How low seems Fielding, with his pot-house heroes, Tom Jones, Squire Western, and Jonathan Wild, when we contrast them with the elegant, cleanly-polished, and extremely proper Sir Charles Grandison! What a coarse drab is Molly Seagrim, when juxtaposited with the princess of all prudes, the indomitably virtuous Pamela! How childish was it of Cowper to sing of sofas, poultry, rabbits, orchards, meadows, and barnyards! How much more nobly employed was John Dryden in manufacturing a brand-new, truculent, loud-voiced, massively-calved, ensiferous Alexander! Who but an addle-headed sot would have wandered up and down the lanes, like Morland, chalking out pigs and milkmaids, when he might have been painting, like Barry, pictures, by the acre, of gods and goddesses enacting incomprehensible allegories! Let us be respectable, O my Bobus, and wear good coats and the best hats to be had for money or upon credit; let us carefully conceal our connection with "The Gotham Revolver," although the honest people who print it do give us our beer and mutton; let us write great histories which nobody will read, engage in tractations to which nobody will listen, build twelve-storied epics which nobody will publish, and invent Gordian philosophies which nobody can untie.
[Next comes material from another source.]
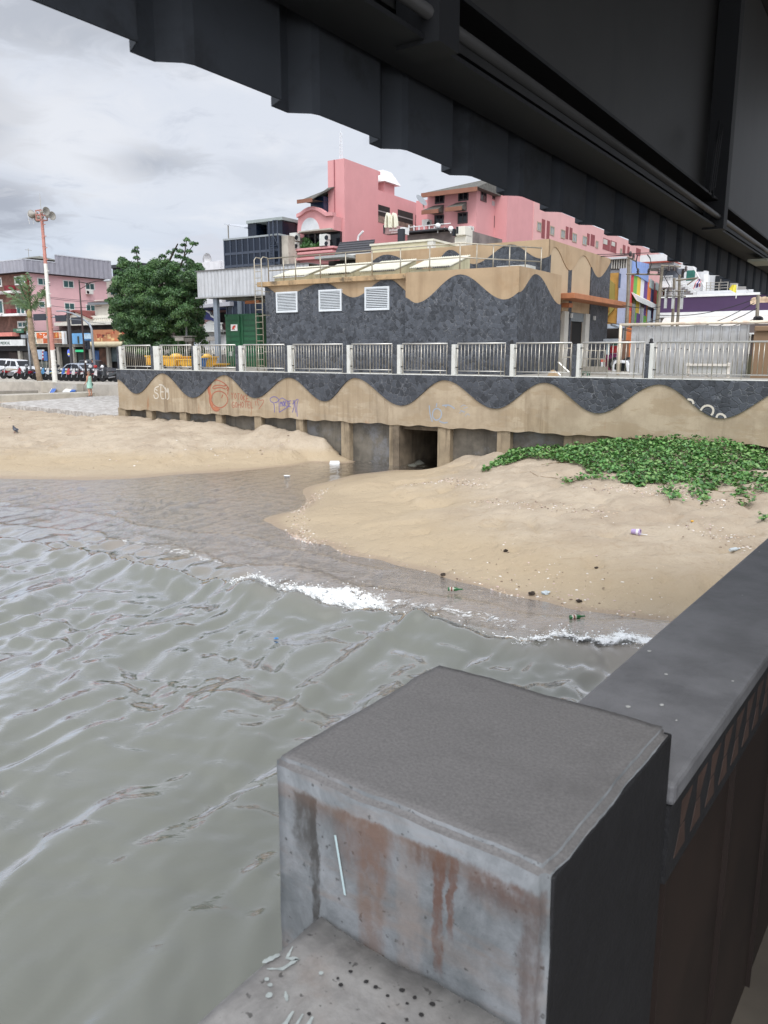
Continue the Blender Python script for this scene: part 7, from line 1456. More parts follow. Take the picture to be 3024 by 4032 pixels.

Surely it is quite time for Minerva to have a general house-cleaning, to put on a fresh smock, and to live cleanly. Rabelais shall be washed, and Sterne sad-ironed into gravity; De Foe shall be made as decorous as a tract; Mandeville shall be reburned, and we will kindle the fire with half the leaves of this dry and yellow Montaigne. Nobody shall approach the waters of Castaly save upon stilts; and whoever may giggle, as he takes his physic, shall be put upon a dreadfully plentiful allowance of Guieciardini for bread, and of the poems of for water.